Chaque groupe a sa propre culture, comment percevez-vous celle d'Havas?

Quand je suis arrivé, beaucoup de gens m’ont dit que l’ambiance était très bienveillante. Et je dois dire que depuis un mois que j’y suis, je le ressens aussi. Y compris sur l’aspect financier: il existe évidemment une pression, mais elle est bienveillante. Ce qui me plaît chez Havas c’est la culture entrepreneuriale: on n'y a pas peur de prendre des risques, de changer les organisations. C’est un des critères qui m’ont poussé à accepter leur proposition, d’ailleurs. L'état d'esprit est très différent de chez Omnicom où la culture est anglo-saxonne et tout doit être carré.

Où en est la relation entre digital et création en France?

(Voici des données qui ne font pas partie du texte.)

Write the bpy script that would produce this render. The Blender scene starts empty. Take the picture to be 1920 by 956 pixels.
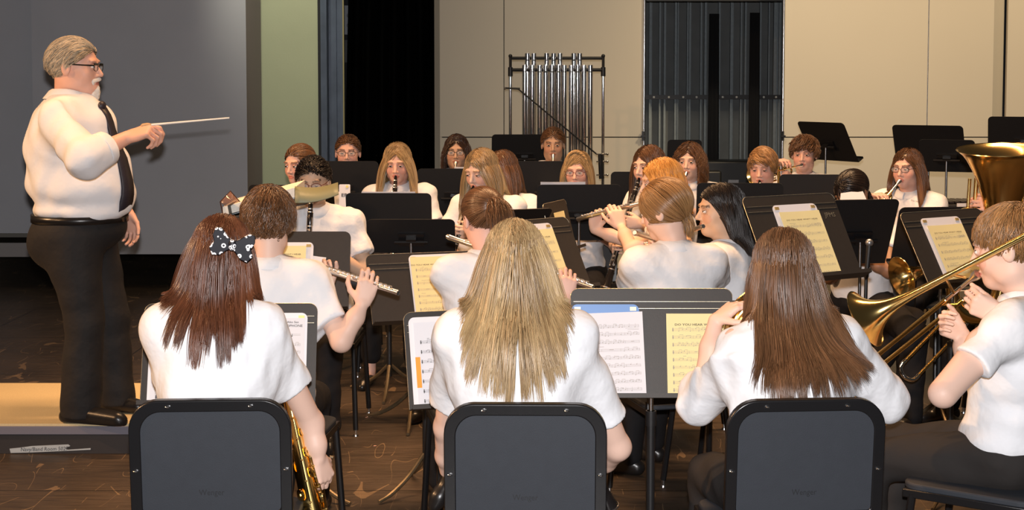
import bpy, math, random
import numpy as np
from mathutils import Vector, Matrix

# ------------------------------------------------------------------ camera
F_PX, PCX, PCY, HORIZ = 2700.0, 960.0, 309.0, 147.0
CAM = np.array([0.0, 0.0, 1.77])
TH = math.atan((PCY - HORIZ) / F_PX)
scene = bpy.context.scene
cd = bpy.data.cameras.new('camera'); cam = bpy.data.objects.new('camera', cd)
scene.collection.objects.link(cam); scene.camera = cam
cam.location = CAM; cam.rotation_euler = (math.pi / 2 - TH, 0, 0)
cd.sensor_width = 36.0; cd.sensor_fit = 'HORIZONTAL'
cd.lens = F_PX / 1920 * 36.0
cd.shift_y = -(478 - PCY) / 1920
cd.clip_start = 0.05; cd.clip_end = 100

# ------------------------------------------------------------------ world, light, exposure
scene.view_settings.view_transform = 'Standard'
scene.view_settings.look = 'None'
scene.view_settings.exposure = 0.0
scene.view_settings.gamma = 1.0
scene.view_settings.use_curve_mapping = False
w = bpy.data.worlds.new('world'); scene.world = w; w.use_nodes = True
w.node_tree.nodes['Background'].inputs[0].default_value = (0.9, 0.8, 0.7, 1)
w.node_tree.nodes['Background'].inputs[1].default_value = 0.035

def light(name, kind, loc, energy, color, target=None, **kw):
    ld = bpy.data.lights.new(name, kind); ld.energy = energy; ld.color = color
    for k, v in kw.items(): setattr(ld, k, v)
    o = bpy.data.objects.new(name, ld); o.location = loc
    if target is not None:
        d = Vector(target) - Vector(loc)
        o.rotation_euler = d.to_track_quat('-Z', 'Y').to_euler()
    scene.collection.objects.link(o)
    return o
WARM = (1.0, 0.56, 0.27)
light('camera_flash', 'SPOT', (0.0, -0.02, 1.91), 1000, (1.0, 0.97, 0.97), target=(0.0, 6, 1.0), spot_size=math.radians(75), spot_blend=0.5, shadow_soft_size=0.03)
light('front_of_house_spot', 'SPOT', (-8.5, 5.0, 5.2), 1900, WARM, target=(0.5, 6.5, 1.1), spot_size=math.radians(50), spot_blend=0.6, shadow_soft_size=0.12)
light('front_of_house_spot', 'SPOT', (-7.0, 1.5, 5.4), 900, WARM, target=(0.8, 7.5, 1.1), spot_size=math.radians(46), spot_blend=0.6, shadow_soft_size=0.12)
light('border_light', 'AREA', (1.2, 9.2, 5.6), 45, (1.0, 0.78, 0.5), target=(1.6, 9.6, 0), spread=math.radians(110), shape='RECTANGLE', size=6.0, size_y=0.5)
light('border_light', 'AREA', (0.6, 7.2, 5.8), 170, WARM, target=(0.6, 7.0, 0), spread=math.radians(95), shape='RECTANGLE', size=5.0, size_y=0.5)
light('wall_wash_spot', 'SPOT', (4.5, 9.0, 6.0), 1180, (1.0, 0.76, 0.46), target=(4.0, 13, 1.9), spot_size=math.radians(70), spot_blend=0.8, shadow_soft_size=0.3)
light('wall_wash_spot', 'SPOT', (1.3, 9.0, 6.0), 290, (1.0, 0.82, 0.58), target=(1.6, 13, 2.1), spot_size=math.radians(52), spot_blend=0.8, shadow_soft_size=0.3)
light('backstage_lamp', 'SPOT', (-1.9, 11.0, 4.6), 250, (1.0, 0.95, 0.75), target=(-1.95, 13, 1.6), spot_size=math.radians(38), spot_blend=0.7, shadow_soft_size=0.1)

# ------------------------------------------------------------------ helpers
def V(*a): return np.array(a, float)
def nrm(v):
    v = np.asarray(v, float); return v / (np.linalg.norm(v) + 1e-12)
FWD = V(0, math.cos(TH), -math.sin(TH)); UPV = V(0, math.sin(TH), math.cos(TH)); RGT = V(1, 0, 0)
def P(px, py, Y):
    "point of the place at distance Y along the stage seen at a given picture position"
    d = FWD + (px - PCX) / F_PX * RGT + (PCY - py) / F_PX * UPV
    return CAM + d * (Y / d[1])
def hd(a):
    a = math.radians(a); return V(math.cos(a), math.sin(a), 0)
def rt(a):
    a = math.radians(a); return V(math.sin(a), -math.cos(a), 0)
UZ = V(0, 0, 1)

def link(o): scene.collection.objects.link(o); return o
def thing(name, label, cat, loc, group=None):
    o = bpy.data.objects.new(name, None); link(o); o.empty_display_size = 0.05
    o.location = loc; o['label'] = label; o['category'] = cat
    if group: o['group'] = group
    return o
def copy_tree(o, loc, rz, label, group=None):
    r = o.copy(); link(r); r.location = loc; r.rotation_euler = (0, 0, rz); r['label'] = label
    if group: r['group'] = group
    for ch in list(o.children):
        c = ch.copy(); link(c); c.parent = r
        for g in list(ch.children):
            d = g.copy(); link(d); d.parent = c
    return r

# ---- materials
MATS = {}
def mat(name, col, rough=0.6, metal=0.0, spec=0.5, noise=None, bump=None, emit=None, coat=0, alpha=None, trans=None, attr=None, sheen=0, aniso=0):
    if name in MATS: return MATS[name]
    m = bpy.data.materials.new(name); m.use_nodes = True; nt = m.node_tree; b = nt.nodes['Principled BSDF']
    b.inputs['Base Color'].default_value = (*col, 1); b.inputs['Roughness'].default_value = rough
    b.inputs['Metallic'].default_value = metal; b.inputs['Specular IOR Level'].default_value = spec
    if coat: b.inputs['Coat Weight'].default_value = coat; b.inputs['Coat Roughness'].default_value = 0.08
    if sheen: b.inputs['Sheen Weight'].default_value = sheen
    if aniso: b.inputs['Anisotropic'].default_value = aniso
    if alpha is not None: b.inputs['Alpha'].default_value = alpha
    if trans: b.inputs['Transmission Weight'].default_value = trans
    if noise or bump:
        tc = nt.nodes.new('ShaderNodeTexCoord')
    if noise:  # (scale, amount)
        n = nt.nodes.new('ShaderNodeTexNoise'); n.inputs['Scale'].default_value = noise[0]; n.inputs['Detail'].default_value = 4
        nt.links.new(tc.outputs['Object'], n.inputs['Vector'])
        mx = nt.nodes.new('ShaderNodeMix'); mx.data_type = 'RGBA'
        a = noise[1]
        mx.inputs[6].default_value = (*[c * (1 - a) for c in col], 1); mx.inputs[7].default_value = (*[min(1, c * (1 + a)) for c in col], 1)
        nt.links.new(n.outputs['Fac'], mx.inputs[0]); nt.links.new(mx.outputs[2], b.inputs['Base Color'])
    if bump:  # (scale, strength, distance)
        n = nt.nodes.new('ShaderNodeTexNoise'); n.inputs['Scale'].default_value = bump[0]; n.inputs['Detail'].default_value = 3
        nt.links.new(tc.outputs['Object'], n.inputs['Vector'])
        bp = nt.nodes.new('ShaderNodeBump'); bp.inputs['Strength'].default_value = bump[1]; bp.inputs['Distance'].default_value = bump[2]
        nt.links.new(n.outputs['Fac'], bp.inputs['Height']); nt.links.new(bp.outputs['Normal'], b.inputs['Normal'])
    if attr:
        at = nt.nodes.new('ShaderNodeAttribute'); at.attribute_name = attr
        nt.links.new(at.outputs['Color'], b.inputs['Base Color'])
    if emit: b.inputs['Emission Color'].default_value = (*emit[0], 1); b.inputs['Emission Strength'].default_value = emit[1]
    MATS[name] = m; return m

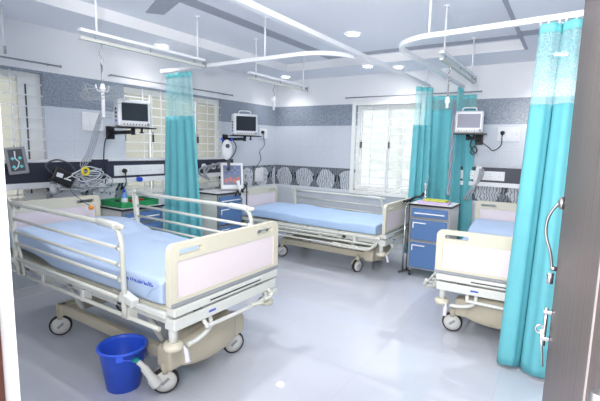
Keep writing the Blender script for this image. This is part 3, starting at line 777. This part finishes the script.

C’est une cohabitation difficile. En arrivant chez DDB, j’ai cru naïvement que je pourrais fusionner les deux métiers mais j’ai vite compris que les deux cultures étaient trop différentes. Il faut qu’elles cohabitent et coexistent mais sans empiéter l’une sur l’autre. Leurs façons de travailler sont trop dissemblables. Le digital a une culture collaborative, ouverte et peut-être un peu naïve parfois, là où la publicité est plus fermée, plus dure mais aussi plus créative. Chercher à les fusionner est une erreur parce qu'on finit par diluer les capacités de tout le monde: pourquoi forcer un team créatif très bon en film à faire une opération digitale ? Cela n’a pas de sens. Il faut simplement arriver à faire en sorte qu’ils s’écoutent et se comprennent.